### Written exercise:
Locate each line with the string "scene" in the listing below and copy it.
======== Dataset section ========
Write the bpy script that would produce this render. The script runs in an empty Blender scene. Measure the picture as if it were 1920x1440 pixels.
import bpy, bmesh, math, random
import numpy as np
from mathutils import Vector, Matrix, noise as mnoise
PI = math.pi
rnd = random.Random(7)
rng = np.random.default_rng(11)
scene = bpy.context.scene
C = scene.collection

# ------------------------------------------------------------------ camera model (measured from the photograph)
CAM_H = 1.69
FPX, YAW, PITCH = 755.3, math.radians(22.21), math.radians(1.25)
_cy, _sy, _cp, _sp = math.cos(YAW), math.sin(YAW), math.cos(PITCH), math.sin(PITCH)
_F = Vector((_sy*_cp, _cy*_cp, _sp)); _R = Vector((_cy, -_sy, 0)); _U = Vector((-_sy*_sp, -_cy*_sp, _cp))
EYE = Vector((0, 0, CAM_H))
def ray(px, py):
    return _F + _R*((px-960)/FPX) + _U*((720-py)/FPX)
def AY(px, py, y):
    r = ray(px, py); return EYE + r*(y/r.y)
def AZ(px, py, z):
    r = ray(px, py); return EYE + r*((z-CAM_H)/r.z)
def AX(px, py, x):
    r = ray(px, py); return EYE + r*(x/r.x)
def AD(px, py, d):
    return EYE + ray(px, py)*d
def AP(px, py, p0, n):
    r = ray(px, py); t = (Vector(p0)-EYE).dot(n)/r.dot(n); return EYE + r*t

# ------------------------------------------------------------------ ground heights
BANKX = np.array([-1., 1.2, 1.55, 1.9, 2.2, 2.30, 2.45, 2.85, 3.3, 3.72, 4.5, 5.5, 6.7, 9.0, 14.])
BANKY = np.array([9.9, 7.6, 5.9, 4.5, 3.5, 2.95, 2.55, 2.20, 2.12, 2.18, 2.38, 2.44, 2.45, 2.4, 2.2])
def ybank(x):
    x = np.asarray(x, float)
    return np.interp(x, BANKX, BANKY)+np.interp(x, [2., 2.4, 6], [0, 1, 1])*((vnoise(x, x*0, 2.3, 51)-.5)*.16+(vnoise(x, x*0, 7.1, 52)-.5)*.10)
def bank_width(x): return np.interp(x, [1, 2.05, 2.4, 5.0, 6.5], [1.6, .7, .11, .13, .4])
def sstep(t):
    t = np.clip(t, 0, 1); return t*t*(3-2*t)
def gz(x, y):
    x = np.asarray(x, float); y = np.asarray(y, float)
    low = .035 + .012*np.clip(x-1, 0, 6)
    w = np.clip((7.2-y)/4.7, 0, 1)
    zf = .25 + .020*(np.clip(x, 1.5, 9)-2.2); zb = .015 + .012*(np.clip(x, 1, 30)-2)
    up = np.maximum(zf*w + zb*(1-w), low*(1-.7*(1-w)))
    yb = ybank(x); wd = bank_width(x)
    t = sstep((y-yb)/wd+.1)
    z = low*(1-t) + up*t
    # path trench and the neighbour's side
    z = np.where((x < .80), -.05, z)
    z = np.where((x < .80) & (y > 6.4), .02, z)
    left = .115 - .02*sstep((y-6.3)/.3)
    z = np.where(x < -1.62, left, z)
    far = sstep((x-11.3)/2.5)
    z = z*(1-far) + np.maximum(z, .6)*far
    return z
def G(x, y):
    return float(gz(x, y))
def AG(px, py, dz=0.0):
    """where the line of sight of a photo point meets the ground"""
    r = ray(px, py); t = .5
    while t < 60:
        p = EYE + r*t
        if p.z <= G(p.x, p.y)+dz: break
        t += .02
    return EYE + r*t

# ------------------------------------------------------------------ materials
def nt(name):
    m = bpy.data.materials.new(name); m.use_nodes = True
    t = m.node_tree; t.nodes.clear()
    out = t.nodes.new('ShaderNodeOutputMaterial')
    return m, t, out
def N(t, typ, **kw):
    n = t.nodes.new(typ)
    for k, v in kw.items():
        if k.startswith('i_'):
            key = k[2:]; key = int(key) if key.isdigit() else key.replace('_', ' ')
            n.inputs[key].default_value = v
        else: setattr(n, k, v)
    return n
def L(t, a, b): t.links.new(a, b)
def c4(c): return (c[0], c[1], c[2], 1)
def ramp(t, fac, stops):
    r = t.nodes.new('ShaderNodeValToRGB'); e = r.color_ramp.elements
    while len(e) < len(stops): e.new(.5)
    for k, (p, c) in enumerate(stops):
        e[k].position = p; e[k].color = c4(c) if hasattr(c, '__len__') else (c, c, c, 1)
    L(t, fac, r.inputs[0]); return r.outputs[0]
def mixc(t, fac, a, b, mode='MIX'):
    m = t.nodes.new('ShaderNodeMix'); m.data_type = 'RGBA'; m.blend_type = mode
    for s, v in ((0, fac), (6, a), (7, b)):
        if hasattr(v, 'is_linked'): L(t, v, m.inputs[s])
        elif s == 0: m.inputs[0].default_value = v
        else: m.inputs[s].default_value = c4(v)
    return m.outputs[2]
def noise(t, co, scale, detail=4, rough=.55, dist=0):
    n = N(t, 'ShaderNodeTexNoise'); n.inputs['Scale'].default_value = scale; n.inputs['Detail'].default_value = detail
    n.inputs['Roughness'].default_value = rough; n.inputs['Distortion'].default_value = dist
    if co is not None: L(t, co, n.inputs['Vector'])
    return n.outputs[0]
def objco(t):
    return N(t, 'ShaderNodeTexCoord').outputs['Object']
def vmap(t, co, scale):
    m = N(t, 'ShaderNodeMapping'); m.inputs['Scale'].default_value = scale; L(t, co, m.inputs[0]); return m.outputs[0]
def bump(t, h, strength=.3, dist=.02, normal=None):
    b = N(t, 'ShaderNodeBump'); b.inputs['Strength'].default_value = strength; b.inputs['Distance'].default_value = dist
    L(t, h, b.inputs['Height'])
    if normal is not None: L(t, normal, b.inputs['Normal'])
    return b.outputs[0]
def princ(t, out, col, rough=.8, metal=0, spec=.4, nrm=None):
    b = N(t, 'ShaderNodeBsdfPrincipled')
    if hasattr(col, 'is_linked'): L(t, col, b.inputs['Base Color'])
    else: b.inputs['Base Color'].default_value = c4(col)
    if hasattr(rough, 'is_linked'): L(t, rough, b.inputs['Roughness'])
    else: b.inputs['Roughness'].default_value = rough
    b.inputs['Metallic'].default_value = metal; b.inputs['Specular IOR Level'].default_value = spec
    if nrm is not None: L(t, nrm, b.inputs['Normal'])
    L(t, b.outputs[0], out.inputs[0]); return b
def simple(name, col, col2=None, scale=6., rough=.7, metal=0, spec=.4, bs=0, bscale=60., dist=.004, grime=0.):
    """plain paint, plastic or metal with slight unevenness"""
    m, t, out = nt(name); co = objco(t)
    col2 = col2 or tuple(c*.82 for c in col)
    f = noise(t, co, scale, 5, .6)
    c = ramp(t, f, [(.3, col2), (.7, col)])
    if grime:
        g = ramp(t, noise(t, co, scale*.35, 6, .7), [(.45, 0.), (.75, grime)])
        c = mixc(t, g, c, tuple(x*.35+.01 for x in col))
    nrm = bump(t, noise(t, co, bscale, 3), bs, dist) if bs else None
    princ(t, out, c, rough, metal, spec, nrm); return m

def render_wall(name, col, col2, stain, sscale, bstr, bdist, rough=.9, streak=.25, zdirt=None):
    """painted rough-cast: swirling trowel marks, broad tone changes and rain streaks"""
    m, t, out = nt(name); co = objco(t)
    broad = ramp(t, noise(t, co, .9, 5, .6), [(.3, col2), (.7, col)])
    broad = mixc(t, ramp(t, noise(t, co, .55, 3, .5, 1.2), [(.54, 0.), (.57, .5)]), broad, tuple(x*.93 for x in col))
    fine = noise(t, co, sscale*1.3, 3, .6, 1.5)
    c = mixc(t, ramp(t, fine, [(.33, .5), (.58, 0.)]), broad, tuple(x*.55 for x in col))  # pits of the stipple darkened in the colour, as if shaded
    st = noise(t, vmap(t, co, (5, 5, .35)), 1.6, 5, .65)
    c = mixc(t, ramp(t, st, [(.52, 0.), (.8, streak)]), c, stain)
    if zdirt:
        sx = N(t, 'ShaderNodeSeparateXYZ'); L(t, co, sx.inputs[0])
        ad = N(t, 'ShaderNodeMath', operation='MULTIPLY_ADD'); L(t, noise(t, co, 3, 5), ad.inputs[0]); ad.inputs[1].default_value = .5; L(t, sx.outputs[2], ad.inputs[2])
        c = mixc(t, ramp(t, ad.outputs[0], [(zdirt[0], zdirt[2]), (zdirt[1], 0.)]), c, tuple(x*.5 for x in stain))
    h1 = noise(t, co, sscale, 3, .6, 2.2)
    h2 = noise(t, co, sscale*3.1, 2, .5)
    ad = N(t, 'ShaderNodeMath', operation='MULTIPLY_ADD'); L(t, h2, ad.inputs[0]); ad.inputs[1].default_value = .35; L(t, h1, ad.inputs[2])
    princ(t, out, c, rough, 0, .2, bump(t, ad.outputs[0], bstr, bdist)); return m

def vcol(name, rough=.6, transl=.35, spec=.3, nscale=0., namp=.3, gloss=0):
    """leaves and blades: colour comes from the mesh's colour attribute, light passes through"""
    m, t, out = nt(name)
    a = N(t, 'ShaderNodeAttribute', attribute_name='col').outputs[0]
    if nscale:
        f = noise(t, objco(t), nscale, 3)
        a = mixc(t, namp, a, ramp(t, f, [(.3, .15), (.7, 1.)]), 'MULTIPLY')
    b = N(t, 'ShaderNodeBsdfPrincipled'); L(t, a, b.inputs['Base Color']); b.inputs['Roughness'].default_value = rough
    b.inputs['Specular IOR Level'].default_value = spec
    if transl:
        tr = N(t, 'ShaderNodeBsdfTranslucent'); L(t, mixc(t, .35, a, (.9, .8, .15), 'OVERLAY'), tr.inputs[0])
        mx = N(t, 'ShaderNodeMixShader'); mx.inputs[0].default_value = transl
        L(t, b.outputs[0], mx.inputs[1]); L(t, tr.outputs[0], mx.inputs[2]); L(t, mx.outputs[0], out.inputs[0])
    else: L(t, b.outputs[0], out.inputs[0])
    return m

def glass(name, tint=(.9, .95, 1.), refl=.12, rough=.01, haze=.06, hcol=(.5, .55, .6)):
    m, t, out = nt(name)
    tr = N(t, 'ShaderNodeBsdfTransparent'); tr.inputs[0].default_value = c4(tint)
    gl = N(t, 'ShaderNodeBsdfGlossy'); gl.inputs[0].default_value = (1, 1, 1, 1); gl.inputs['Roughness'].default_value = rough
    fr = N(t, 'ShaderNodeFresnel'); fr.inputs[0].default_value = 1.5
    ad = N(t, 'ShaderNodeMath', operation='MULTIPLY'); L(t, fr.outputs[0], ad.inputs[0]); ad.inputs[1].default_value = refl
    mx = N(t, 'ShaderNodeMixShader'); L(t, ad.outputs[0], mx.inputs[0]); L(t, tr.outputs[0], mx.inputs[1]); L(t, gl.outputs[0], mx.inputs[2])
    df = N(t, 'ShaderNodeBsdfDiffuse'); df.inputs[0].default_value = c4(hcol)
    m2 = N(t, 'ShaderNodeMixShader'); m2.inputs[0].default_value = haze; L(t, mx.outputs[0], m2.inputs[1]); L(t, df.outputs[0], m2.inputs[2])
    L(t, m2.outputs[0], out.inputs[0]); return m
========
### In response:
Write the bpy script that would produce this render. The script runs in an empty Blender scene. Measure the picture as if it were 1920x1440 pixels.
scene = bpy.context.scene
C = scene.collection